Aún con todo el cariño que se pueda tener a Robert Zemeckis –su filmografía en los 80 está plagada de películas emblemáticas: Tras el corazón verde (1984), la trilogía Regreso al futuro (1985-1990), ¿Quién engañó a Roger Rabbit? (1988), incluso su historia para Cuentos asombrosos (1985-1987)-, lo cierto es que la carrera del cineasta de Chicago tiene tantos hits como blows. Para poner títulos y no esconder la cabeza: Contact (1997), Lo que la verdad esconde (2000), Náufrago (2000), El vuelo (2012) o El desafío (The Walk) (2015), me parecen títulos que, sin amagar golpes a favor –el arranque de El vuelo, por ejemplo-, están más cerca del naufragio por empalago que otra cosa. Una tendencia que, de forma menos acuciante pero aún presente, está en su último trabajo, Bienvenidos a Marwen, la triste pero esperanzadora historia del dibujante y fotógrafo americano Mark Hogancamp, quién tras sufrir una brutal paliza por un puñado de rednecks, indignados por el hecho de que Hogancamp confesara vestir zapatos de aguja en la intimidad, pasó de dibujar a realizar fotografía de miniaturas, creando así “Marwencol”, una mini-ciudad belga que habita en la Segunda Guerra Mundial donde recrea batallas bélicas con muñecos basados en su reducido círculo social (hay un documental bastante chulo al respecto: Marwencol (2010) de Jeff Malmberg).

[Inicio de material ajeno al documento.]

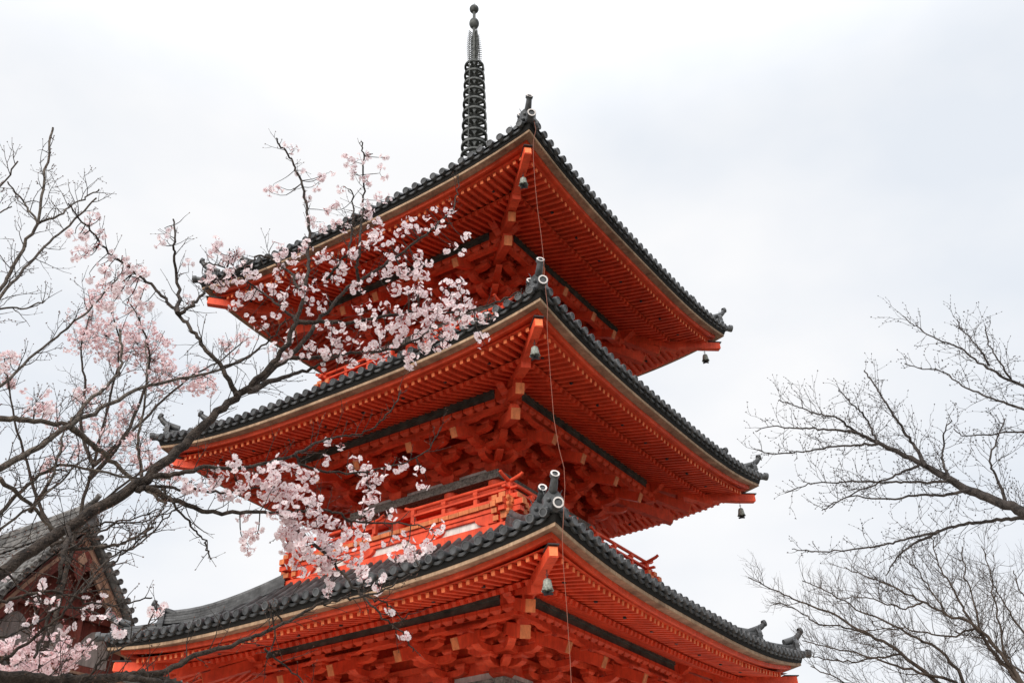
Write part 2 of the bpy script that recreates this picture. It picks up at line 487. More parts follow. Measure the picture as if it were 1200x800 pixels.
def build_rafters(si, roof):
    s = S[si]; Hm = s['H'] - s['lift']
    dt = s['W'] - 0.33                       # flying tip
    zt = Hm - 0.142                          # flying rafter top at tip
    db = s['sp'] + 1.02                      # base rafter tip
    zpt = s['zp'] + 0.24                     # purlin top
    fl_sl = 0.20
    zf_in = zt + fl_sl * (dt - db)           # flying top at base tip
    zb_tip_top = zf_in - 0.085 - 0.03        # base rafter top at its tip
    b_sl = (zpt + 0.085 - zb_tip_top) / (db - s['sp'])
    sp_ = 0.163
    n = int((s['W'] - 0.40) / sp_)
    s['hip'] = (dt, zt, db, zf_in, zb_tip_top, b_sl)
    h = 0.085; wd = 0.068
    for k in range(4):
        mb = MB()
        for i in range(-n, n + 1):
            x = (i + 0.5) * sp_ + rng.uniform(-.007, .007)
            if abs(x) > s['W'] - 0.42: continue
            # flying rafter
            d0 = max(db - 0.12, abs(x) + 0.02)
            if dt - d0 > 0.04:
                a = side(k, x, d0, zt + fl_sl * (dt - d0) + raf_shift(s, x, d0) - h / 2)
                b = side(k, x + rng.uniform(-.004, .004), dt + rng.uniform(-.012, .008), zt + raf_shift(s, x, dt) - h / 2 + rng.uniform(-.006, .003))
                mb.beam(a, b, wd, h, RED)
                # pale end grain
                n_ = (b - a).normalized()
                mb.beam(b + n_ * 0.001, b + n_ * 0.008, wd * 0.96, h * 0.96, PEACH)
            d0 = max(s['sb'], abs(x) + 0.02)
            if db - d0 > 0.04:
                a = side(k, x, d0, zb_tip_top + b_sl * (db - d0) + raf_shift(s, x, d0) - h / 2)
                b = side(k, x, db, zb_tip_top + raf_shift(s, x, db) - h / 2)
                mb.beam(a, b, wd + .006, h, RED)
        mb.build('rafter_row', roof)
    # thin strip on the base rafters that carries the flying rafters
    ks = MB()
    for k in range(4):
        vs = []; fs = []
        for i in range(25):
            t = -1 + 2 * i / 24
            for (d, z) in ((db - .035, zf_in - .075), (db - .035, zb_tip_top + .002), (db - .13, zb_tip_top + .025), (db - .13, zf_in - .06)):
                x = t * d
                vs.append(side(k, x, d, z + raf_shift(s, x, d)))
        for i in range(24):
            for j in range(4):
                j2 = (j + 1) % 4
                fs.append((i * 4 + j, i * 4 + j2, i * 4 + 4 + j2, i * 4 + 4 + j))
        ks.add(vs, fs, RED)
    ks.build('rafter_batten', roof)
    # boarded soffit just above the rafters
    sf = MB()
    for k in range(4):
        for (da, dbb, za, zb, nn) in ((db - 0.05, s['W'] - 0.25, zt + fl_sl * (dt - db + 0.05), zt - 0.02, 24),
                                      (s['sb'], db + 0.02, zb_tip_top + b_sl * (db - s['sb']), zb_tip_top - 0.0, 24)):
            vs = []; fs = []
            for i in range(nn + 1):
                t = -1 + 2 * i / nn
                for d, z in ((da, za), (dbb, zb)):
                    x = t * d
                    vs.append(side(k, x, d, z + raf_shift(s, x, d) + 0.004))
            for i in range(nn):
                fs.append((2 * i, 2 * i + 2, 2 * i + 3, 2 * i + 1))
            sf.add(vs, fs, RED)
            # iron nail pegs seen as dark dots
        for i in range(-4, 5):
            x = i * 1.02 + 0.3
            d = dt - 0.40
            if abs(x) < d - .1:
                p = side(k, x, d, zt + fl_sl * 0.40 + raf_shift(s, x, d) - h - 0.012)
                sf.beam(p + Vector((0, 0, -.006)), p + Vector((0, 0, .03)), .05, .05, IRON, up=Vector((1, 0, 0)))
    sf.build('soffit', roof)
    # hip rafters
    for c in range(4):
        mb = MB()
        rt = s['W'] * R2 - 0.19
        HD = 0.175
        rb = db * R2 + 0.10
        # flying hip rafter in three bending pieces, rising to the tip
        def hipz(r):
            d = r / R2
            if d >= db: z = zt + fl_sl * (dt - d)
            else: z = zb_tip_top + b_sl * (db - d)
            return z + raf_shift(s, min(d, s['W']), d)
        rs = [rb - 0.35, rb + 0.2 * (rt - rb), rb + 0.6 * (rt - rb), rt]
        for a, b in zip(rs[:-1], rs[1:]):
            mb.beam(diag(c, a, hipz(a) - HD), diag(c, b, hipz(b) - HD), 0.15, 0.18, RED)
        # copper-edged cover on the tip
        e = diag(c, rt, hipz(rt) - HD); q = (diag(c, rt, hipz(rt)) - diag(c, rs[2], hipz(rs[2]))).normalized()
        mb.beam(e + q * 0.001, e + q * 0.012, 0.13, 0.145, PEACH)
        mb.beam(e - q * 0.30 + Vector((0, 0, .112)), e + q * 0.05 + Vector((0, 0, .102)), 0.18, 0.02, IRON)
        # base hip rafter
        r0 = s['sb'] * R2
        mb.beam(diag(c, r0, hipz(r0) - 0.10), diag(c, rb, hipz(rb) - 0.29), 0.18, 0.22, RED, endcap=RED)
        s.setdefault('hiptip', {})[c] = (rt, hipz(rt), rb, hipz)
        mb.build('hip_rafter', roof)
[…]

Con Steve Carell dando vida a Hogancamp –tanto en su versión real, como en la de muñeco animado-, la película de Zemeckis busca ser tanto un canto a la solidaridad como un puñetazo a la discriminación social, así como una canalización de la expiación del horror a través del arte. Vaya, que el mundo puede ser un sitio horrible, pero aun así no hay que perder nunca la esperanza, porque, por suerte, de vez en cuando hay suerte y uno encuentra gente buena de la que rodearse. El ejemplo de superación de Hogancamp, quién debido a los diversos traumatismos perdió la memoria de todo lo acaecido antes de la paliza, es absolutamente magnífico, de ahí que Zemeckis se fijara en el proyecto y coescribiera el guion junto a Caroline Thompson (habitual en los guiones de Tim Burton).
La película, así, se mueve entre el mundo real y el mundo de los muñecos, entre realidad y ficción (o, mejor, animación), creando vínculos narrativos y emocionales que sirvan tanto para entender mejor al protagonista como para explicar el desarrollo dramático de la acción. ¿Qué significa esto? Que en la realidad escindida de Hogancamp el mundo real es un sitio abominable, así que decide disociarse y habitar un mundo mágico donde, incluso frente a la violencia de la guerra ficticia, él se encuentro feliz (y con “stilettos”). Dicha dicotomía narrativa y estética (toda la parte con muñecos está contada a través de una bonita animación), que tan bien sirve como metáfora, crea un vacío en la estructura de la película: si bien la parte animada, es realmente interesante e, incluso, emocionante, la parte real es prácticamente un docudrama sobre el sufrimiento y la soledad. Vuelve el empalago y, con él, el aburrimiento. Convirtiendo en simple algo que debería ser mucho más exquisito.